Bois de Rose - Constantin - 1920

Anyway, Buckley was so underwhelmed with publicity that very little more seems to have happened until 1920, when a Frenchman named Constantin built a wind turbine boat called Bois de Rose and sailed it up the river Seine directly upwind.

Kestrel - Brabazon - 1933

You might think that that would have proved something to somebody, but nothing more happened until 1933, when this boat was built by Lord Brabazon (well, he wasn't a Lord yet back in 1933, but you know who I mean). This one, unlike the previous two, is an autogiro, which means that it is not driving a propeller - the wind turbine is being used the same way as a sail. This is the earliest autogiro boat that I have found, and I think that we can safely credit Lord Brabazon with the original concept of using the turbine force to drive a boat directly, since all the other people before him had only thought of using the turbine to drive a propellor. After all, the aircraft autogiro was only invented a couple of years earlier in 1930.

Photo: F. Sinclair

This boat is called KESTREL, and the hull is an 1896 Bembridge Redwing. This class has an unlimited sail plan - you can do whatever you like as long as the area is less that 200 sq. ft. So Lord Brabazon tried a whole lot of different sail rigs, including this one, which had a blade area of only 30 sq ft. King George V, who knew a lot about yachts, said "I have never seen a yacht sail so close to the wind".

Unfortunately, there was an accident in Cowes Harbour - Lord Brabazon shouted out "Let her go", and his crew let go of the rotor instead of the boat, and then it could not be stopped, because the brake wasn't strong enough. It was eventually stopped, after demolishing the next boat along. The moral of this tale is that you should be a bit more specific when giving instructions to your crew.

Lord Brabazon then got involved in some other project, so the boat lay in a shed for 60 years until it was restored by a classic boat enthusiast named Maurice Wilmot, who has had it put back exactly as it was in 1933, except that it now has a stronger brake on the rotor. This restoration was done by the process of removing each bit of wood and replacing it with an identical new bit of wood. Maurice Wilmot has a collection of restored old boats, including other Redwings. Since the 1896 Redwings are having their centenary in 1996, there will probably be some publicity about them, and it is likely that this boat and Maurice Wilmot will be in the news again shortly, if you watch the yachting press and particularly the magazine Classic Boat. I have sailed around Cowes harbour in it, and it certainly goes. There is a video of it in action. A clip of this may be added to this web page at a later date.

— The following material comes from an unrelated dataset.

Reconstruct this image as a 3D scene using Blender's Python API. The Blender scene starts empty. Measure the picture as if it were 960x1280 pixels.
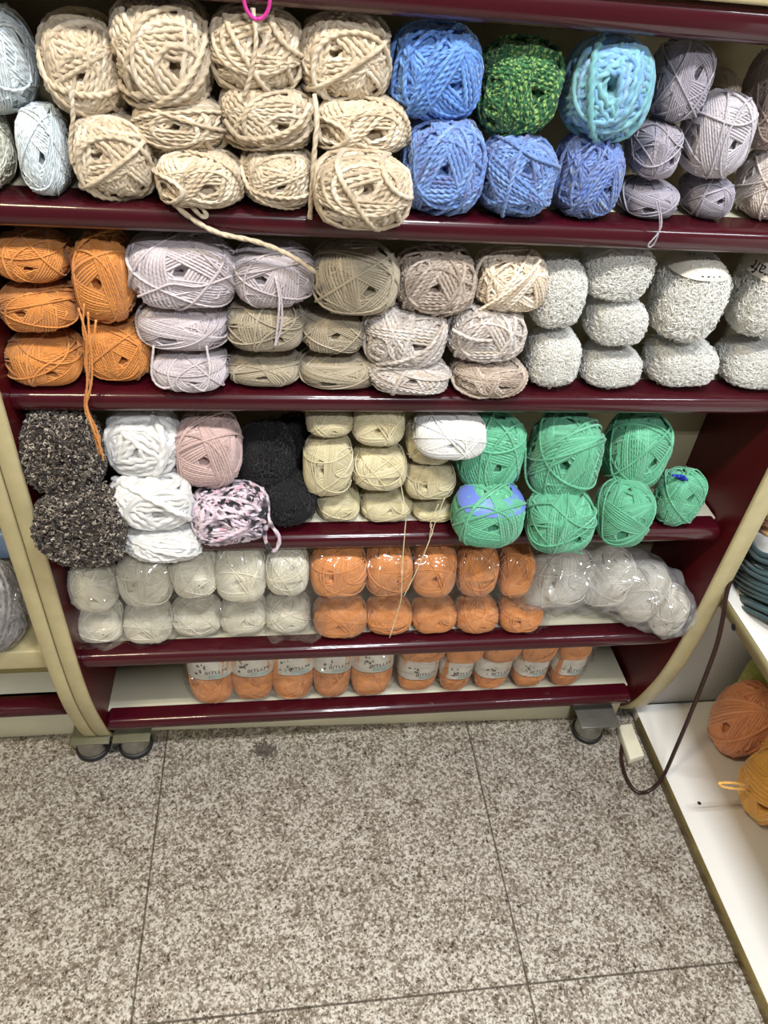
import bpy, math, random
import numpy as np
from mathutils import Matrix, Vector

SC = bpy.context.scene
COL = SC.collection
PI = math.pi

# ------------------------------------------------------------------ camera
CAM = np.array([0.314368, -0.799381, 1.265069])
R_ = np.array([0.99032271, -0.11549319, 0.07695612])
U_ = np.array([0.01391891, 0.63436167, 0.77291108])
F_ = np.array([0.13808398, 0.76436025, -0.62983031])
FPX = 923.551

def unp(q, y=None, z=None, x=None):
    d = F_ + R_ * (q[0] - 480) / FPX + U_ * (640 - q[1]) / FPX
    if y is not None: t = (y - CAM[1]) / d[1]
    elif z is not None: t = (z - CAM[2]) / d[2]
    else: t = (x - CAM[0]) / d[0]
    return CAM + t * d

def proj(P):
    d = np.asarray(P) - CAM
    z = d @ F_
    return np.stack([480 + FPX * (d @ R_) / z, 640 - FPX * (d @ U_) / z], -1)

cam = bpy.data.cameras.new('camera')
co = bpy.data.objects.new('camera', cam)
COL.objects.link(co)
cam.sensor_fit = 'VERTICAL'; cam.sensor_height = 24.0
cam.lens = 24.0 * FPX / 1280.0
cam.clip_start = 0.02; cam.clip_end = 50
M = Matrix.Identity(4)
for i in range(3):
    M[i][0] = R_[i]; M[i][1] = U_[i]; M[i][2] = -F_[i]; M[i][3] = CAM[i]
co.matrix_world = M
SC.camera = co

# ------------------------------------------------------------------ materials
def lin(h):
    h = h.lstrip('#')
    o = []
    for i in (0, 2, 4):
        c = int(h[i:i+2], 16) / 255
        o.append(c / 12.92 if c <= .04045 else ((c + .055) / 1.055) ** 2.4)
    return (*o, 1)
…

Of course, Lord Brabazon was not yet an AYRS member when he built this boat in 1933, because AYRS had not yet been started, and by the time he became our first President twenty four years later in 1957, he had given up on this particular project, so I suppose we can't really call it an AYRS project.
Wind turbine boat, possibly, autogryo, absolutley ridiculous.
Here's why.
An autogyro is an aircraft that achieves its lift from autorotation. Autorotation is essentially what makes maple seeds rotate as they float gently to the ground. An autogyro, like a maple leaf, has large, flat "wings" ,located above the fuselage, somewhat like a helicopter, that rotate as the craft falls. The craft is pushed forward by some sort of engine, which provides enough forward pull to counteract the falling action, much like how a daggerboard counteracts sideways motion on our Sunfish(es?). As the autogyro is constantly falling, the rotors rotate constantly to produce lift. As a sailboat is (hopefully) not falling through the air, it does not exploit autorotation. Whay you may have seen is another turbine boat with a vertical axis turbine, which has its blades in the horizontal.